Cloud/network integration

Tom Nolle/CIMI Corp.
SearchTelecom.com
Network operators are as interested in cloud computing as third-party cloud services providers - perhaps even more so - but the way the cloud and the network come together is of special interest to operators.
 
With more than a trillion dollars invested in networks worldwide, operators are understandably focused on how the cloud can help monetize the enormous network asset base. Three business drivers lay behind the focus on cloud/network integration, and they will likely drive deployment in both the cloud and the network in the future.
 
Driver 1: A desire to provide hosted services to businesses and consumers based on a scalable IT architecture in terms of both capital and operations costs. These services should leverage the connectivity (particularly broadband) available to business and residential users. Since this segment is only marginally profitable, the services should also help raise ARPU and profit per customer.
 
Cloud computing is a way of “hosting” add-on services without resorting to the traditional server model that would put users at risk of a service failure should their assigned resource fail.

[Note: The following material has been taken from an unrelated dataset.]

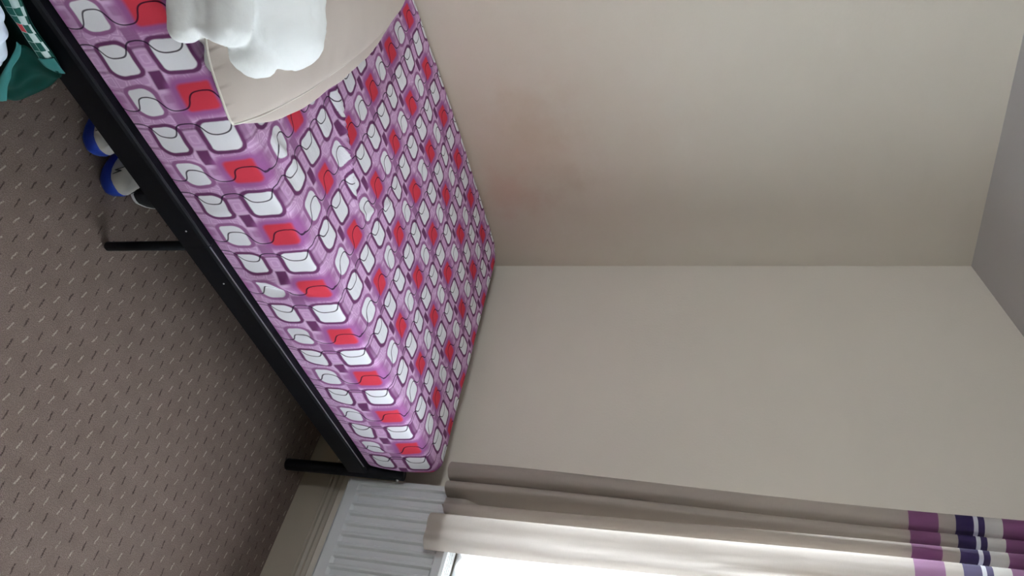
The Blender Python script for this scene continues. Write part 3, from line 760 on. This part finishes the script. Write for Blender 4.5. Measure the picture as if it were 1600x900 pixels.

The cloud, while not automatically more resilient than traditional architectures, can be made resilient and highly available through proper implementation, and the techniques are well understood and supported by IT vendors. The connection of cloud computing into network services is also well understood and supported.
 
Cloud Computing as a Service is an example of a hosted service, and nearly all network operators are interested in providing cloud computing as a service. But they point out that their broad customer base of consumers and SMBs is more likely to consume a hosted service like security or management than buy cloud computing. For network operators, services with a broad opportunity base are particularly appealing.
 
Driver 2: Monetize content distribution, including content delivery, media transcoding and rights management. Verizon’s Digital Media Services (VDMS) is an example of a content monetization strategy offered as a service to content owners and partners.
 
Content monetization has many functional elements, and creating an operations framework in which these elements can run reliably and at scale is critical. Cloud computing is seen as such a framework, and since content monetization projects are already creating deployments, operators are committed to finding an IT hosting approach immediately.